Le souvenir du midrash décrivant Issacar, étudiant et enseignant la Torah à temps complet, entretenu par son frère Zabulon, se renverse dans l’appréciation de Jean faisant de l’Iscariote « un voleur, qui tient la bourse, et qui y prend ce qu’on y met ». Dans l’Israël contemporain, les contribuables contestent les privilèges des étudiants des Yeshivot, subventionnés par l’État et dispensés de service militaire, qui plaident que c’est grâce à l’étude de la Torah que se maintiennent l’âme et l’unité du peuple d’Israël…

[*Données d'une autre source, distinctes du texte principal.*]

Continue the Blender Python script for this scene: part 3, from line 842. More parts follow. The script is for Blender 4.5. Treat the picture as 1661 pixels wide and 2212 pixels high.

Il serait temps que les dictionnaires et encyclopédies usuels rétablissent l’étymologie de Judas Iscariote et la rapprochent de celle d’Issacar, AYS SKR, Ish Sakar, “homme du salaire“ mais aussi “homme de la récompense“. Il serait temps de s’indigner que les noms de Judas, Yehoudah, YHWDH, et des Juifs, Yehoudim, restent associés à l’argent, à la vénalité et à la trahison, plutôt qu’à la proclamation infinie de l’Unité de l’Humanité et de YHWH, béni soit Son Nom.

Pourquoi dit-on d’un texte, slogan ou tag antisémite qu’il est “nauséabond” ?

(1) Voir «La pécheresse pardonnée et Rahab» sur le site «Le Champ du Midrash». Sur Bernard Dubourg, Maurice Mergui et le midrash, voir « Réécrire l’histoire »

(2) Voir par exemple : Lévitique 23,22 : Et quand tu feras la moisson de ta terre, (…) tu ne glaneras pas la glanure de ta moisson; tu la laisseras pour le pauvre (LŒNY, Lè’Any) et pour l’étranger.